Bennet, a Democrat, sided with President Barack Obama, who said this week he intends to send a nomination to the Senate for confirmation, while some of the GOP primary candidates hoping to challenge Bennet this election backed Senate Majority Leader Mitch McConnell’s position. McConnell said Saturday the nomination should wait until next year when a new president and Senate will be in office.

Other Colorado Republican Senate candidates didn’t weigh in on the timing of a nomination but demanded that the Senate only approve a justice in the mold of Scalia, a leading conservative on the bench for three decades. A candidate who formally entered the race this week split the difference, saying Obama should make a nomination but that the Republican-controlled Senate ought to reject anyone who doesn’t share Scalia’s interpretation of the Constitution.

The unexpected Supreme Court vacancy has raised the stakes for control of the Senate, strategists on both sides of the partisan divide have said, potentially turning a contest that had been framed by national security issues into one that could hinge on the high court’s balance of power.

“This is an important responsibility,” Bennet said in a statement Monday. “The Senate should fulfill its constitutional obligation without letting partisan politics intervene. When the president nominates someone, that person should get a full and fair review.”

Obama pressed the point Tuesday, pushing back against McConnell’s swift declaration that the Senate won’t consider a nomination this year. “The Constitution is pretty clear about what is supposed to happen now,” Obama said at a news conference. “There’s no unwritten law that says that it can only be done in off years,” he continued. “That’s not in the constitutional text.”

“Justice Scalia’s replacement should live up to his legacy as a strict constitutionalist and should be nominated by the next president of the United States,” said former state Rep. Jon Keyser, R-Morrison, one of the 13 declared Republican candidate’s for Bennet’s seat, in a statement.

“As a United States senator, I will vote for justices who have an established judicial record, are strict constitutionalists and who will not legislate from the bench,” Keyser added.

Colorado Springs business consultant Robert Blaha was even more pointed: “There’s no way this lame-duck president should have the opportunity to extend his far-left, liberal agenda on the Supreme Court for decades to come,” the Senate candidate told The Colorado Statesman Tuesday.

Soon after news of Scalia’s death broke Saturday, Blaha said, “We need to make this decision post-election, and whoever we look at would have to be a constitutional constructionalist, original-intent, Scalia-type conservative.”

State Sen. Tim Neville, R-Littleton, declined to wade into the dispute over whether Obama should make a nomination but was clear that the Senate gets the last word.

“As far as the schedule is concerned,” Neville told The Statesman, “the U.S. Senate is going to have the final say on who gets approved. So whether it happens now or after the next election, the Republican Senate majority needs to stand strong and only confirm a nominee that will stand firm in defense of the Constitution.”

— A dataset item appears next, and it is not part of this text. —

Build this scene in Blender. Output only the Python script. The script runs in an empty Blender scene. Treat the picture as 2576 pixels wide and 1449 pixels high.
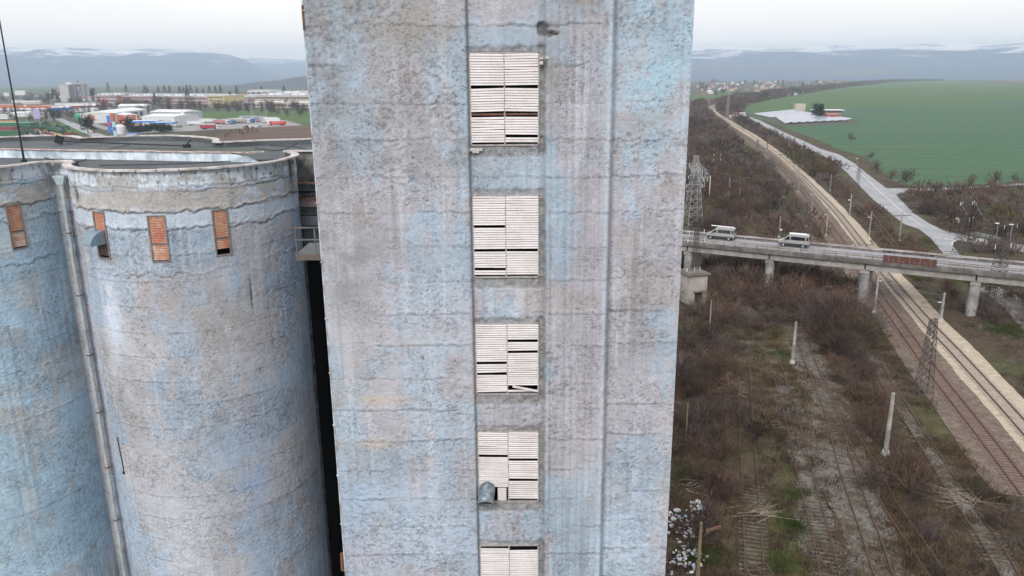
import bpy, math, random
import numpy as np
from mathutils import Vector, Matrix
random.seed(7); rng = np.random.default_rng(7)
scene = bpy.context.scene
col = scene.collection
H = 40.0                      # camera height above the plain
CAM = np.array([0.0, 0.0, H])
# ------------------------------------------------------------------ camera
FPX, CX, CY = 1937.0, 1288.0, 724.5
_p = math.atan(534/1937.0); _r = math.atan(60/7030.0)
_f = np.array([0, math.cos(_p), -math.sin(_p)]); _u = np.array([0, math.sin(_p), math.cos(_p)]); _x = np.array([1.0, 0, 0])
UPV = _u*math.cos(_r) + _x*math.sin(_r); RTV = _x*math.cos(_r) - _u*math.sin(_r); FWD = _f
cam = bpy.data.cameras.new('camera'); camo = bpy.data.objects.new('camera', cam); col.objects.link(camo)
cam.sensor_width = 36; cam.lens = FPX/2576*36; cam.clip_start = 0.5; cam.clip_end = 60000
camo.matrix_world = Matrix(((RTV[0], UPV[0], -FWD[0], 0), (RTV[1], UPV[1], -FWD[1], 0), (RTV[2], UPV[2], -FWD[2], H), (0, 0, 0, 1)))
scene.camera = camo
# ------------------------------------------------------------------ world: overcast sky
SUN_EL, SUN_AZ = math.radians(38), math.radians(194)   # behind the camera, to the left (azimuth clockwise from +Y)
w = bpy.data.worlds.new('World'); scene.world = w; w.use_nodes = True
nt = w.node_tree; nt.nodes.clear()
def wn(t, **k):
    n = nt.nodes.new(t)
    for a, b in k.items(): setattr(n, a, b)
    return n
sky = wn('ShaderNodeTexSky', sky_type='NISHITA'); sky.sun_disc = False; sky.sun_elevation = SUN_EL; sky.sun_rotation = SUN_AZ
tc = wn('ShaderNodeTexCoord'); mp = wn('ShaderNodeMapping'); mp.inputs['Scale'].default_value = (1.1, 1.1, 7.0)
nz = wn('ShaderNodeTexNoise'); nz.inputs['Scale'].default_value = 1.7; nz.inputs['Detail'].default_value = 5; nz.inputs['Roughness'].default_value = .5
cr = wn('ShaderNodeValToRGB')
cr.color_ramp.elements[0].position = .36; cr.color_ramp.elements[0].color = (6.3, 6.65, 7.1, 1)
cr.color_ramp.elements[1].position = .66; cr.color_ramp.elements[1].color = (8.3, 8.0, 7.7, 1)
e = cr.color_ramp.elements.new(.5); e.color = (7.3, 7.4, 7.5, 1)
mx = wn('ShaderNodeMix', data_type='RGBA'); mx.inputs[0].default_value = .93
bg = wn('ShaderNodeBackground'); bg.inputs[1].default_value = .1
out = wn('ShaderNodeOutputWorld')
L = nt.links.new
L(tc.outputs['Generated'], mp.inputs[0]); L(mp.outputs[0], nz.inputs[0]); L(nz.outputs[0], cr.inputs[0])
sx = wn('ShaderNodeSeparateXYZ'); L(tc.outputs['Generated'], sx.inputs[0]); hr = wn('ShaderNodeMapRange'); hr.inputs[1].default_value = 0; hr.inputs[2].default_value = .35; hr.inputs[3].default_value = 1; hr.inputs[4].default_value = 0; L(sx.outputs[2], hr.inputs[0])
hp_ = wn('ShaderNodeMath', operation='POWER'); hp_.inputs[1].default_value = 2.5; L(hr.outputs[0], hp_.inputs[0]); hx = wn('ShaderNodeMix', data_type='RGBA'); hx.inputs[7].default_value = (11.2, 10.0, 8.9, 1); L(hp_.outputs[0], hx.inputs[0]); L(cr.outputs[0], hx.inputs[6])
L(sky.outputs[0], mx.inputs[6]); L(hx.outputs[2], mx.inputs[7]); L(mx.outputs[2], bg.inputs[0]); L(bg.outputs[0], out.inputs[0])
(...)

Former Aurora Councilman Ryan Frazier had high praise for Scalia, calling him “colorful, controversial at times, but (someone who) always sought to uphold our Constitution in interpreting the law as the Founders of our great nation would have intended.”

Asked about the schedule to name a replacement, Frazier responded, “Let’s allow his family, friends and supporters (time) to grieve and begin to heal before we begin the rigorous process of naming and confirming the next high court justice.”

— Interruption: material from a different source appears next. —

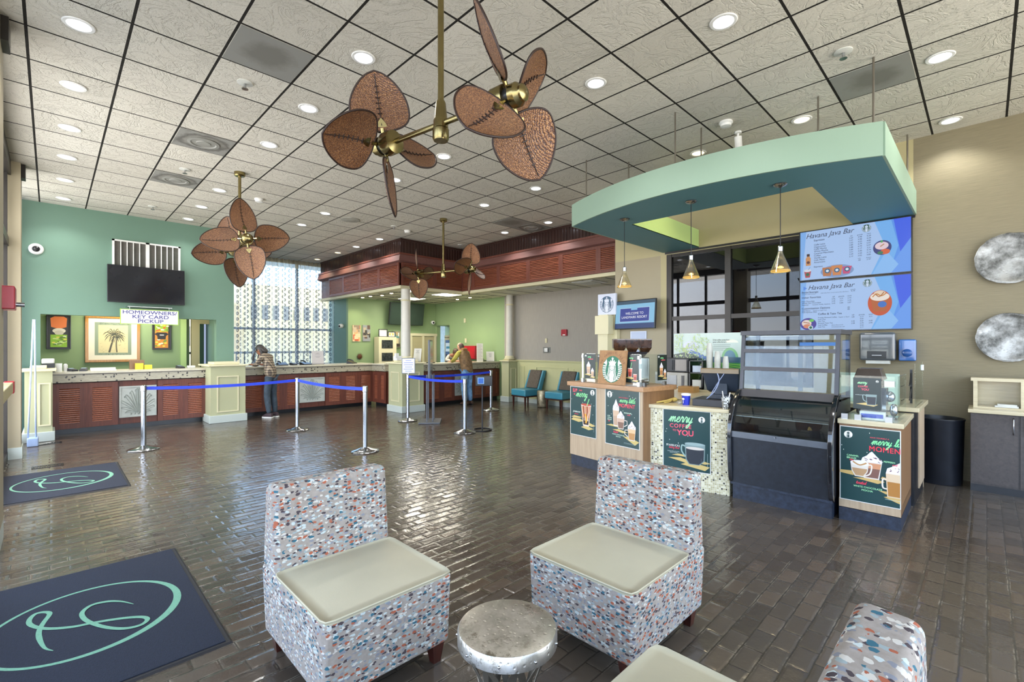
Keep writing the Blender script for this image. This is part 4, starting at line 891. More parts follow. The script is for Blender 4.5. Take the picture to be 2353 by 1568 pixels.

Former CSU athletic director Jack Graham, who filed for the Senate run late last month but only began making public appearances this week, said it was up to Obama to make a nomination but the GOP majority in the Senate will determine who sits on the bench.

“I do think if President Obama can nominate someone to fill Justice Scalia’s chair, he ought to do that, but he needs to understand that the Senate is controlled by the Republican Party, and we are pretty united in the idea that someone very similar to Justice Scalia and his conservative interpretation of the constitution is critical to us,” Graham told The Statesman.

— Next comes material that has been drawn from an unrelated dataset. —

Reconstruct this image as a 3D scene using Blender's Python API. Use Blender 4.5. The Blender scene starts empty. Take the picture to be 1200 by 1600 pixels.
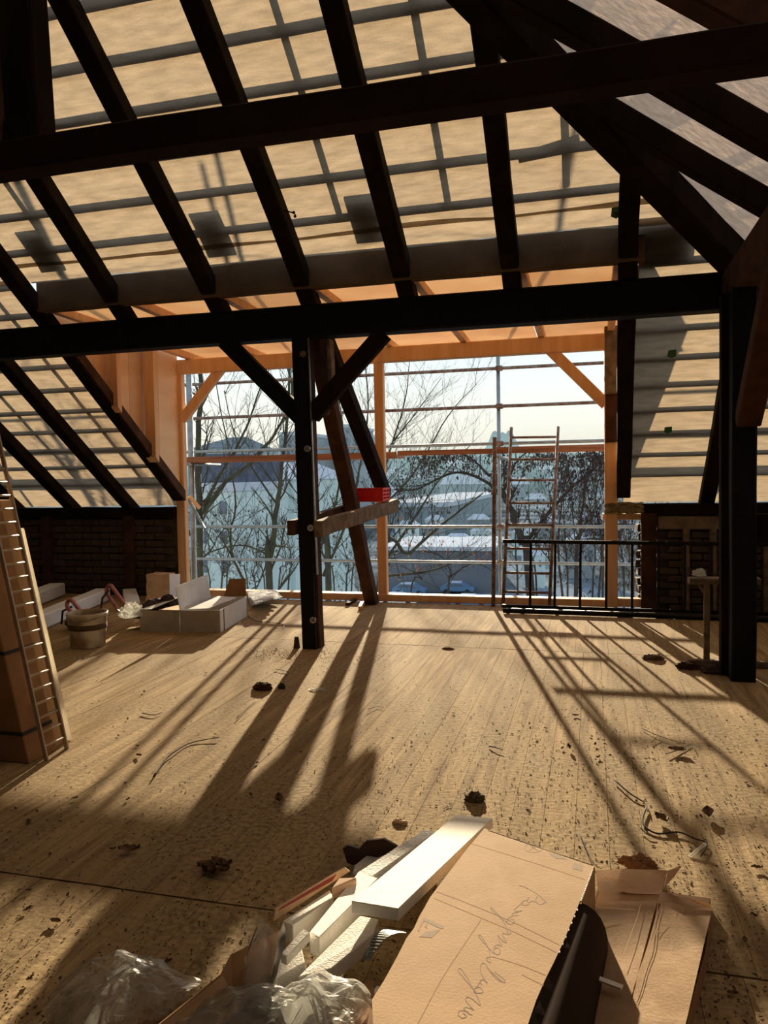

“If President Obama understands that — and he does understand that — and puts forward a nominee who reflects those values,” Graham continued, “he should put him forward, and the Senate can vote on him and take him through the appropriate due diligence to make sure he or she is qualified. And, similarly, if he decides to go down a different path and put up someone who doesn’t reflect those values, the Senate has an obligation to debate it and think about it and say, ‘No, that doesn’t work for us.’”

Graham shook his head when asked about the controversy raging over the vacancy.

“I just don’t see any value in not engaging President Obama in the process,” Graham said. “President Obama gets to choose whether he’s going to put up a credible nominee or not.”

Bennet’s Republican colleague, U.S. Sen. Cory Gardner, said in a statement to The Denver Post Tuesday that he agreed with McConnell that voters should “play a role in the selection process when they cast their ballots in November.”

The state GOP said it supports Gardner’s position.

“The Colorado Republican Party stands behind Sen. Cory Gardner and Senate Republicans working to ensure the American people have a say in the next Supreme Court justice,” said Colorado Republican Party chair Steve House. He added, “There is very little precedent for a Supreme Court confirmation under divided government during a presidential election year. Confirming a partisan Supreme Court nomination under these circumstances would be a departure from our American tradition and rob voters of their right to speak on the issue.”

Taking aim at several of the Republican candidates, Colorado Democratic Party spokesman Andrew Zucker called it “no surprise” that Keyser and Blaha “think the U.S. Senate should ignore its constitutional obligations and refuse to consider or confirm a Supreme Court nominee.” He called on other candidates to say whether they “would join in the obstruction of a nominee to fill the Supreme Court vacancy.”